The indicator rod of three-speed hubs should be adjusted when the control lever is in the normal gear position, i.e., No. 2. The small locknut above the chain is first slackened off and then the knurled wire connection is rotated so as to bring the rod into the required position.

With SW, SB, SG, AM, ASC and AC hubs the required position has been obtained when the end of the indicator rod is level with the end of the axle on the left-hand side of the hub.

With AW, AB, AG and TCW hubs it is brought into position by bringing the outer shoulder of the indicator rod level with the end of the axle on the right-hand (sprocket) side. (See B in illustrations.)

For four-speed hubs, FW, FM, FC and FG, adjustment is made when the control lever is in the low gear, i.e., No. 2 position (the one next to the bottom gear position). The locknut is slackened off and the knurled wire connection is revolved to bring the end of the indicator rod level with the end of the axle on the left-hand side. (See B in illustration.)

In all cases the locknut must be tightened again after adjustment. If the knurled wire connection cannot be turned enough to give the required adjustment of the indicator rod, the position of the fulcrum (in the case of trigger controls), or the quadrant (in the case of top tube controls) should be moved along the top tube in the required direction, so that the final adjustment may be made on the wire connection as described. At the first sign of the gear slipping in any position, the indicator adjustment must be checked


The hub bearings are adjusted by means of the cone on the left-hand side (opposite side to the sprocket) which automatically adjusts all the hub bearings. It should be adjusted so that there is a barely perceptible sideways movement of the wheel rim.

With brake hubs the left-hand cone projects through the brake plate and is fitted with a slotted adjustment washer. With a rear 'Dynohub' the left-hand cone projects through the armature and is fitted with a slotted adjustment washer. Turning the washer adjusts the cone, which must be locked again with the locknut after adjustment.

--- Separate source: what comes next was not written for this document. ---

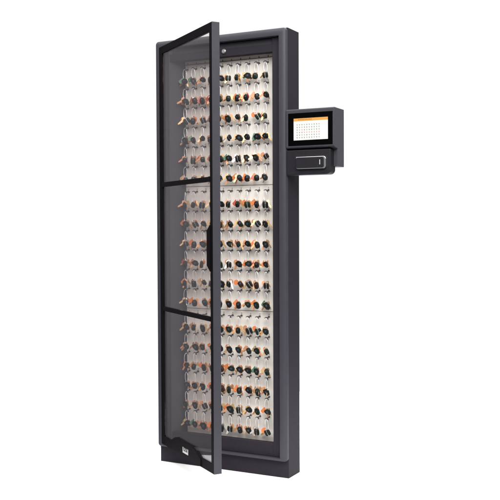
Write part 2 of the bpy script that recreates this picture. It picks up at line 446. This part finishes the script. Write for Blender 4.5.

When a dynamo is incorporated in the hub the pull of the magnet disguises the adjustment and if this point is not kept in mind the wheel may be over-tightened and the ball races damaged. The position of the armature terminals should be carefully located before the cone locknut is finally tightened.

For all hubs fitted to roadster cycles, the terminals should be parallel to one of the flats on the end of the axle but with forward drop-out lugs they should be turned clockwise through 30° away from a position parallel with the flats.

GH6 lighting sets should have the terminals parallel with the axle flats. The notched washer has not been fitted to GH6 hubs since 1954 when the adjusting cone was transferred to the side away from the 'Dynohub'.

Before spinning a wheel to test the output of the 'Dynohub', ensure that the axle nuts are tight, otherwise the terminals may foul the front fork and be damaged if the axle revolves.

The right-hand cone (on the sprocket side) is fixed in position when the hub is assembled and must not be disturbed for wheel adjustment in the normal way. When re-assembling the hub after dismantling for inspection or repair, the right-hand cone should be screwed home until it is finger-tight, then unscrewed half a turn and finally locked with the special lockwasher and locknut. On no account should it be unscrewed more than half a turn as this will upset the setting of the gears. Wheel adjustment is then made in the normal way with the left-hand cone. If the right-hand cone races are being inspected without removing the internals from the hub shell, the left-hand cone must first be screwed well back so that it does not interfere with the re-setting of the righthand cone.


When brakes are new they may have to be adjusted frequently (until the shoes have become properly bedded in).

With cable-operated brakes the small locknut (A in the diagram) is first slackened off and then the knurled adjuster (B in diagram) is tightened until the brake shoes are felt to be rubbing on the inner surface of the hub shell. The adjuster is then slackened just enough to allow the wheel to revolve without friction, and the locknut is tightened up again.

With rod-operated brakes the adjuster (C in the diagram) is turned until the brake shoes rub on the inside of the drum, and then slackened off just enough to allow the wheel to revolve without friction. The adjuster is self-locking This is the only point at which the brake should be adjusted. The handlebar brake tubes are only provided to allow up-and-down adjustment of the handlebars.